Given that needs to be done anyway, why not use it to explain how the new syntax works?

This might be a naive question, but would the introduction of a new intermediate scope have performance implications for global variables referenced within methods?

Always worth checking.

I benchmarked the PR and there is no performance impact.

You are right that the PEP could use a more concrete specification of scoping. I pushed such a concrete specification in this commit: PEP 695: Lazy evaluation, concrete scoping semantics, other changes by JelleZijlstra · Pull Request #3122 · python/peps · GitHub. The main difference from the long post above is that the “hidden functions” are introduced with a “def695” pseudo-keyword, indicating that they are almost, but not quite, like regular functions. The most important difference is the behavior around class scopes. This behavior is also the motivation for the new (non-intrinsic) opcodes in my PR.

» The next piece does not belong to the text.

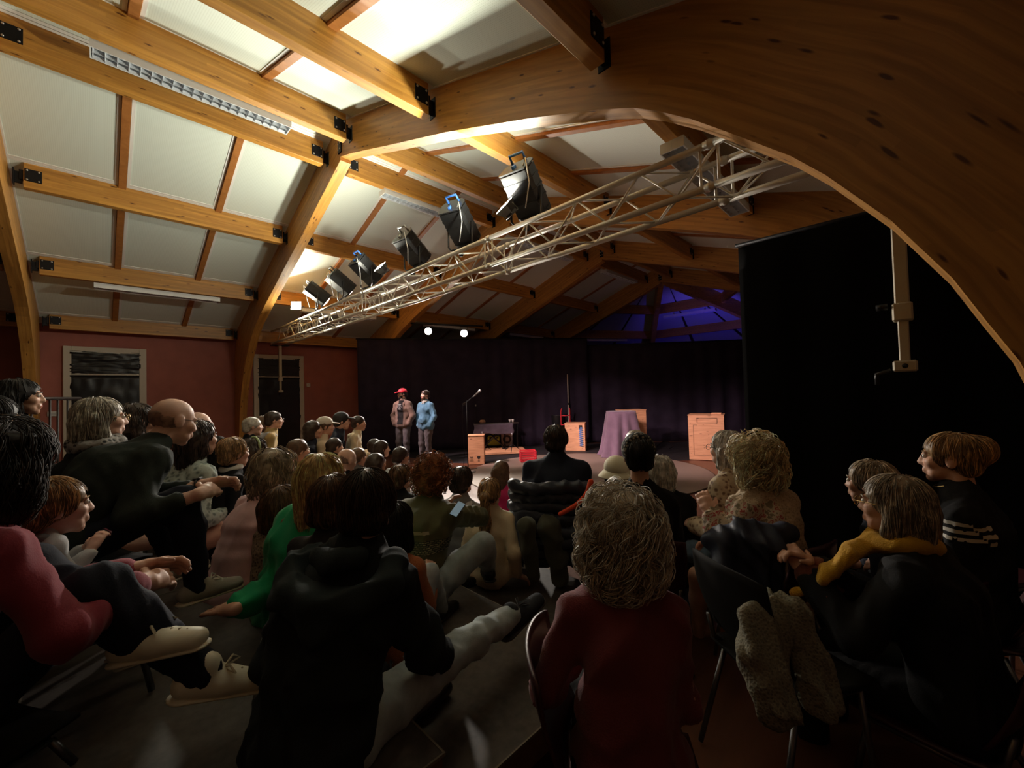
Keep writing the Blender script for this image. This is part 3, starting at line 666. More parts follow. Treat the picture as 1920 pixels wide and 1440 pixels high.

Do you never have to understand other people’s code?

so, assuming the PEP is (at least) postponed and we get a couple months to discuss it -

Talking about the new scopes - was “variable deletion at block end” even considered instead of all those new scopes?

except blocks have been using those for decades, and very few people get hurt by it.

That wouldn’t work because the new variables need to remain accessible in nested scopes after the definition has finished executing. For example:

def make_converter_function[T](typ: type[T]) -> Callable[[object], T]:
    def converter(obj: object) -> T:
         return typ(obj)
    return converter

make_int = make_converter_function(int)

If T was deleted after make_converter_function is created, this would throw a NameError when the inner function is created.

And if T is deleted after the body of make_converter_function?

I’m not sure I understand exactly. I think the suggestion was to do essentially this:

T = TypeVar("T")

def make_converter_function(typ: type[T]) -> Callable[[object], T]:
    def converter(obj: object) -> T:
         return typ(obj)
    return converter
del T

make_int = make_converter_function(int)

In that case, when the body of make_converter_function executes, T is no longer defined.